**Objective**
In the listing below, locate the line that contains "Model this scene" and the line that contains "SC.camera = cam". Restate word for word those two lines and every line between them, and nothing else.

━━━━━━━━━━━━━━━━━━━━

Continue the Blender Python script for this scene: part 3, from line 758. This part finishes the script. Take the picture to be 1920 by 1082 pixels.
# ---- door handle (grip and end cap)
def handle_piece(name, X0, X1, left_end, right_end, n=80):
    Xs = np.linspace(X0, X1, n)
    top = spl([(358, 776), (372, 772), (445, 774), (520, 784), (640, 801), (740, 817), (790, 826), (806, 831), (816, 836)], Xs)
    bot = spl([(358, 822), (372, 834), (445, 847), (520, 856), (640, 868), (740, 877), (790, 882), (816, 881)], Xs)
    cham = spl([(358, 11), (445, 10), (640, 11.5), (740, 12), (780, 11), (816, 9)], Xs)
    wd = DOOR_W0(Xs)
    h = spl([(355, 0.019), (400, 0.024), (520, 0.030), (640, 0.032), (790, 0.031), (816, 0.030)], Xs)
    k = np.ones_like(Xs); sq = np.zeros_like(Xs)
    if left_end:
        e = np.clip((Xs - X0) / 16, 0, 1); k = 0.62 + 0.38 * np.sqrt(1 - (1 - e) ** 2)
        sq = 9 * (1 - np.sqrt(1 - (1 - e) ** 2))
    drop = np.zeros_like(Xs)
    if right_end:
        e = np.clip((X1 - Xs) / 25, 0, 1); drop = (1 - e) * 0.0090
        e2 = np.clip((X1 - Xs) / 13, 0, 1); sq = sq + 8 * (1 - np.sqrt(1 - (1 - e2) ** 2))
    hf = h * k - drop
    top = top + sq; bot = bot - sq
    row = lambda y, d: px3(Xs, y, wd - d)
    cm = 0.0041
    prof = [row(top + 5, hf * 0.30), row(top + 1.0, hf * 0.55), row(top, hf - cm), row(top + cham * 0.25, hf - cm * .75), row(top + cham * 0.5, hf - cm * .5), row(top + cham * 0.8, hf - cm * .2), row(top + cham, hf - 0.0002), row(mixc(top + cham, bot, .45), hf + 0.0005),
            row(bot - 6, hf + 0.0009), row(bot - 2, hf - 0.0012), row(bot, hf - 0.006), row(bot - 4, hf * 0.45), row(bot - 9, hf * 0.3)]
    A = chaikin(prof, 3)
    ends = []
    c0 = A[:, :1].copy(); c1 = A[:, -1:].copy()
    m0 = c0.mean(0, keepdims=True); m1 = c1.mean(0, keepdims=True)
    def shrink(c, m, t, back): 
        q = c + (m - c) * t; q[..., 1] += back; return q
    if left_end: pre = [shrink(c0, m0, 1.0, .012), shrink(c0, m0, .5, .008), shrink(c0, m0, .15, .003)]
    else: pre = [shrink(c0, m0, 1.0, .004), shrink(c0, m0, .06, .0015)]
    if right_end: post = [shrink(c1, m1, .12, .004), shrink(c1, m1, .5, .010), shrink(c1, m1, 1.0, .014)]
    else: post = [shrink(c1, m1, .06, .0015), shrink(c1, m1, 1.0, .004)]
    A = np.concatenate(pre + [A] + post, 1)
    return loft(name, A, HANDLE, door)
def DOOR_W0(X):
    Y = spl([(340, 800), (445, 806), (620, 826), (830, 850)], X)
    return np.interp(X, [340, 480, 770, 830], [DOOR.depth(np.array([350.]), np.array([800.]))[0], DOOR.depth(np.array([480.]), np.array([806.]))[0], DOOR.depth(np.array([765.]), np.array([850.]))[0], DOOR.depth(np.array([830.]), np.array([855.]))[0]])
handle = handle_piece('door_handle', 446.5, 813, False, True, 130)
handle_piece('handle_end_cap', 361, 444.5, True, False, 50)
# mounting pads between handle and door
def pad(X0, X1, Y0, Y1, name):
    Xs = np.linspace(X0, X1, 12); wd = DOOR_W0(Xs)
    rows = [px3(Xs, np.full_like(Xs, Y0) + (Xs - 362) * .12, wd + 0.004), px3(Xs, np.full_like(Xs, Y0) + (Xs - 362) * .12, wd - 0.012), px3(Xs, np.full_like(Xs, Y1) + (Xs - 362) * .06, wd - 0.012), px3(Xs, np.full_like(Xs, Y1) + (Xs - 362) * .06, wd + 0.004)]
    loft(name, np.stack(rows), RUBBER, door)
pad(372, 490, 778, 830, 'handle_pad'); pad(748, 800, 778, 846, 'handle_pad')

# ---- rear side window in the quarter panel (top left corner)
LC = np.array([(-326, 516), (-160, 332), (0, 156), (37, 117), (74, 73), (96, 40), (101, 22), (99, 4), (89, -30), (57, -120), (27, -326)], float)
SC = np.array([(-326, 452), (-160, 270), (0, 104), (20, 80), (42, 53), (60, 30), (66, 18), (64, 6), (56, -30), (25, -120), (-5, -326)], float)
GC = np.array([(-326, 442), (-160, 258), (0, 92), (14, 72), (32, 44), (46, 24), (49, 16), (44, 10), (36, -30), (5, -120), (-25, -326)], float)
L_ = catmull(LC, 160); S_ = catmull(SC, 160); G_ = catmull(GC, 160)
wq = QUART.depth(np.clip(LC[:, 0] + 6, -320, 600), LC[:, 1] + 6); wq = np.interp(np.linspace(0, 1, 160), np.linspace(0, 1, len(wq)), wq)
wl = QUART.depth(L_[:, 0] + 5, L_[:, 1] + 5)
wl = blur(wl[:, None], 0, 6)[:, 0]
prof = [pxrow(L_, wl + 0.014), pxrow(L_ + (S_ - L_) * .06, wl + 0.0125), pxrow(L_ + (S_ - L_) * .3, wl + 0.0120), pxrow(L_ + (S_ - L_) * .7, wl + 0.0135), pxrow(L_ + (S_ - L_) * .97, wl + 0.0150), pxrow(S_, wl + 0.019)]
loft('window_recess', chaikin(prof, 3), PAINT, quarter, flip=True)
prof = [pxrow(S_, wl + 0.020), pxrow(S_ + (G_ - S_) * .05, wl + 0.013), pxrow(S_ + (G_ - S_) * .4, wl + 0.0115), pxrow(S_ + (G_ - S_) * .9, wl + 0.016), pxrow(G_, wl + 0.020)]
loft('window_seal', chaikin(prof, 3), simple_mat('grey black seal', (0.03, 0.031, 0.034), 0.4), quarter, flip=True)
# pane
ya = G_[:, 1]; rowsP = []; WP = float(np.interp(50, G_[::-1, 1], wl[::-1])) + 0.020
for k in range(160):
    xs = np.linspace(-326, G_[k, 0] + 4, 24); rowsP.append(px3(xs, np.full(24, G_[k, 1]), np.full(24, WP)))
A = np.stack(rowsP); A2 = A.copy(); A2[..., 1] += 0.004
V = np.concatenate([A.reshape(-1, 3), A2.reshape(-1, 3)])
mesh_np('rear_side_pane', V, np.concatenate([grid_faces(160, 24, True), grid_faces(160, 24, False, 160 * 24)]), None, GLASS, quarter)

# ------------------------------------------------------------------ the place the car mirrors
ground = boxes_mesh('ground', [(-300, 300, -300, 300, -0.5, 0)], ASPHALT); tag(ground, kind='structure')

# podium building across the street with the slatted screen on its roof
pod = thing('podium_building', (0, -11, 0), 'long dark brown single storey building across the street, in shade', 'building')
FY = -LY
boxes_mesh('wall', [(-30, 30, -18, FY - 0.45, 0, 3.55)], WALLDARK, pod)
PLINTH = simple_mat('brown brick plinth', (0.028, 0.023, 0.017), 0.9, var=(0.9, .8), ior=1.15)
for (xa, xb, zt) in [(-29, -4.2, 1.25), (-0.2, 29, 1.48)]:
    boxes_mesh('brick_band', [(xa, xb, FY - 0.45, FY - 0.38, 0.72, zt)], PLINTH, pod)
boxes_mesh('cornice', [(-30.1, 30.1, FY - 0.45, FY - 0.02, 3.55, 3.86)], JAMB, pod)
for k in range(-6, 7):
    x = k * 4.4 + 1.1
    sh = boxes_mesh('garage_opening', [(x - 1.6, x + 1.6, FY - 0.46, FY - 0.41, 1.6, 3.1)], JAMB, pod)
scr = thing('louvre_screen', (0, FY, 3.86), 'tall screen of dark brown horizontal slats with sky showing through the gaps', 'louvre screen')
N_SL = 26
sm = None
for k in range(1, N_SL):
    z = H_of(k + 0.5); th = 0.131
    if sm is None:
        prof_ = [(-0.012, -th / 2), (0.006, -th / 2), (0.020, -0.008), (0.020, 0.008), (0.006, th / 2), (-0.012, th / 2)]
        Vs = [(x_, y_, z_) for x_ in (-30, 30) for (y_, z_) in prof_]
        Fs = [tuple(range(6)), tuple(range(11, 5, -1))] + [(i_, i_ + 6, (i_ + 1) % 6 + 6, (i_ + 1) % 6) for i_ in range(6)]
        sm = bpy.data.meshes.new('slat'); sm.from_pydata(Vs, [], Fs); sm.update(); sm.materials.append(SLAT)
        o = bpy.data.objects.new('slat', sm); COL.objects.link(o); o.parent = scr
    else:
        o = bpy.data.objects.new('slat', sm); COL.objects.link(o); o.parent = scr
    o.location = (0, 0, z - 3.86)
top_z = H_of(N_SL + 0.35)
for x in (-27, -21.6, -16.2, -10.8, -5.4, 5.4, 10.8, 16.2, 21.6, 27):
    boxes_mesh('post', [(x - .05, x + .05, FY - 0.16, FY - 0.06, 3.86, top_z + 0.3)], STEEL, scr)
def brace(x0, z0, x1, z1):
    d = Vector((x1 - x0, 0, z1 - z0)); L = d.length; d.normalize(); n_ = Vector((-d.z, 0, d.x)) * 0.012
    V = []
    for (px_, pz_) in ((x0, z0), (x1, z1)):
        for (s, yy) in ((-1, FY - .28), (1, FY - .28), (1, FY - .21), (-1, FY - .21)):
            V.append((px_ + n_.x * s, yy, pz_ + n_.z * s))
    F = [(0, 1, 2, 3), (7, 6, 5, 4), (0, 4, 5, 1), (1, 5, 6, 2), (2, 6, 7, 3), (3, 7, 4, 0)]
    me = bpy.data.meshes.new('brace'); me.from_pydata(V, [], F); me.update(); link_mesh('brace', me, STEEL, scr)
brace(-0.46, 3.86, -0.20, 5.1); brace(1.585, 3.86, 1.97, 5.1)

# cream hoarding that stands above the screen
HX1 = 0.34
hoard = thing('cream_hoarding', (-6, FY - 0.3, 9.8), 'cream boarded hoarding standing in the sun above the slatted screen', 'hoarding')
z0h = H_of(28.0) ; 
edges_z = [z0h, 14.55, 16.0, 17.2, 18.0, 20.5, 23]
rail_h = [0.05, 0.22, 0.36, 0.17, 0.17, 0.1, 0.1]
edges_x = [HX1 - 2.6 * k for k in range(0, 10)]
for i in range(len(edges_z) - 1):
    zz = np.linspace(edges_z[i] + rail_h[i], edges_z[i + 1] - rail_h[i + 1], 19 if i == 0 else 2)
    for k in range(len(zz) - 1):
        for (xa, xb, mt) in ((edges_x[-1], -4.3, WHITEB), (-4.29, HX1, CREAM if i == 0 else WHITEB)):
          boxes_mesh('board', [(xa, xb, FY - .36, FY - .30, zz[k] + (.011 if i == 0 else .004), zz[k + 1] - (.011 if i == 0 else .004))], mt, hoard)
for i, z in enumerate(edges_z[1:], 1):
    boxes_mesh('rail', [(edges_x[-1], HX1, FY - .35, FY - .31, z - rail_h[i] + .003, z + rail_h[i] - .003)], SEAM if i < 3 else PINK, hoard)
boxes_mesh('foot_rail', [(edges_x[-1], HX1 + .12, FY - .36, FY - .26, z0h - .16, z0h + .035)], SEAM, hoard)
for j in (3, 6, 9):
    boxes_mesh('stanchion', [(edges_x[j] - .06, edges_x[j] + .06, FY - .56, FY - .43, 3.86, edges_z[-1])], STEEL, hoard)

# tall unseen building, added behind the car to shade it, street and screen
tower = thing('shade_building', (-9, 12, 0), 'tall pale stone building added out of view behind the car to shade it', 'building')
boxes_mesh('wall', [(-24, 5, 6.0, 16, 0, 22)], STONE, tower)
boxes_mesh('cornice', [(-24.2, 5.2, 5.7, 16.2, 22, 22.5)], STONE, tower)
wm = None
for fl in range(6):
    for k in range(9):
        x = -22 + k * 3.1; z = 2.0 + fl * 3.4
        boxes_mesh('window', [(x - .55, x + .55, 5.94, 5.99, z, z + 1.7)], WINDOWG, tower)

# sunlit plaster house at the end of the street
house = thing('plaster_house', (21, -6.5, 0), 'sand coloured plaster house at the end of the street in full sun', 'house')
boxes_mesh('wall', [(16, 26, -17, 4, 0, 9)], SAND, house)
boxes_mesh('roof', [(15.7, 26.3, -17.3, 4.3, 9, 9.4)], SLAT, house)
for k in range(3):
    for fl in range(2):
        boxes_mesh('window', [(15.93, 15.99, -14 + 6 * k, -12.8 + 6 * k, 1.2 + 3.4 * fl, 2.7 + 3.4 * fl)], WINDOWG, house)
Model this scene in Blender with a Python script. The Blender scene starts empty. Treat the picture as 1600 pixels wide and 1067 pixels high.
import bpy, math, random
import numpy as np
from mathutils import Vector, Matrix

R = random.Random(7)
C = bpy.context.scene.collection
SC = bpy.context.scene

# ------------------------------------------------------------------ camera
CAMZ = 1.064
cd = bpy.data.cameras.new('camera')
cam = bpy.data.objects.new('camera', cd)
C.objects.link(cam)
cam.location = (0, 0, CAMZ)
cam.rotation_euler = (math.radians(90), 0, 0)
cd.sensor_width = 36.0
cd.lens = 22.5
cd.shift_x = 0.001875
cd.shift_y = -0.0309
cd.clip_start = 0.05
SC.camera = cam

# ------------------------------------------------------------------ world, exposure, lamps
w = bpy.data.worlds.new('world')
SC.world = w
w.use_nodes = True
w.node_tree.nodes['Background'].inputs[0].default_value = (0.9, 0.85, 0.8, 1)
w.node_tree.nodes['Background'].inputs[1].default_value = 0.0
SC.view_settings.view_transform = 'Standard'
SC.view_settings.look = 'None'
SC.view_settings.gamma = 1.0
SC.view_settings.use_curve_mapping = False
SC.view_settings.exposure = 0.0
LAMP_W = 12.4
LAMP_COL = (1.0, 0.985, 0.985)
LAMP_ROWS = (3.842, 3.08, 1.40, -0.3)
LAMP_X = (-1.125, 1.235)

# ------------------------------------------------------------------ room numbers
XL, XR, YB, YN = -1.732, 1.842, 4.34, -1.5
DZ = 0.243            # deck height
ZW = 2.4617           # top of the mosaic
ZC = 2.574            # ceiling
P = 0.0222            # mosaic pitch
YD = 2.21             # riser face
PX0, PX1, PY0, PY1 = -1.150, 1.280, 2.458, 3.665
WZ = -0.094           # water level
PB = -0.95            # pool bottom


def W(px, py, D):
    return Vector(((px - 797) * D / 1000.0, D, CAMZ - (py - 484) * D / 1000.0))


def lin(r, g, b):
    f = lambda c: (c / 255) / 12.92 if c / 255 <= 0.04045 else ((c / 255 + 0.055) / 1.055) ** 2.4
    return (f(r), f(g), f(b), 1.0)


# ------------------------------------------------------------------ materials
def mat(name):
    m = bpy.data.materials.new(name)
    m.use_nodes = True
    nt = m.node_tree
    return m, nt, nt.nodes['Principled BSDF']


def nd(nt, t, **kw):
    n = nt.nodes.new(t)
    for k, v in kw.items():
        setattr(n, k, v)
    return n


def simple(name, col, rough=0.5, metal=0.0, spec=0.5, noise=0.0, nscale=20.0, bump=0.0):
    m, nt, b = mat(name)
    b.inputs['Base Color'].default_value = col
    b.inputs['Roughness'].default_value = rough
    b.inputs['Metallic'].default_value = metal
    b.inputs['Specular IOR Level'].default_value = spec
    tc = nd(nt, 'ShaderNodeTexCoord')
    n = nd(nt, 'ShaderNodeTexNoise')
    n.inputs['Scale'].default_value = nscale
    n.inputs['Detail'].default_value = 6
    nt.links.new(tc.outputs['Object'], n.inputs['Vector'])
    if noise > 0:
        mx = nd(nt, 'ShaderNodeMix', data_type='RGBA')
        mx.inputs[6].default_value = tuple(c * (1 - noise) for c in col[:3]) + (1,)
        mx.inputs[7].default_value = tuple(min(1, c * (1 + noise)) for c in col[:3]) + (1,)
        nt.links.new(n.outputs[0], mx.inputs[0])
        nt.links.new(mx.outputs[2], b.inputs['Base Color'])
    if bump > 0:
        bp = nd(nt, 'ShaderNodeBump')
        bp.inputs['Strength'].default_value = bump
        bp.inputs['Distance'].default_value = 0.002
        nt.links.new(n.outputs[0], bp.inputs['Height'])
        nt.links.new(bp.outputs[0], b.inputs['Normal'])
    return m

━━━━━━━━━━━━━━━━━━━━

**Expected answer**
Model this scene in Blender with a Python script. The Blender scene starts empty. Treat the picture as 1600 pixels wide and 1067 pixels high.
import bpy, math, random
import numpy as np
from mathutils import Vector, Matrix

R = random.Random(7)
C = bpy.context.scene.collection
SC = bpy.context.scene

# ------------------------------------------------------------------ camera
CAMZ = 1.064
cd = bpy.data.cameras.new('camera')
cam = bpy.data.objects.new('camera', cd)
C.objects.link(cam)
cam.location = (0, 0, CAMZ)
cam.rotation_euler = (math.radians(90), 0, 0)
cd.sensor_width = 36.0
cd.lens = 22.5
cd.shift_x = 0.001875
cd.shift_y = -0.0309
cd.clip_start = 0.05
SC.camera = cam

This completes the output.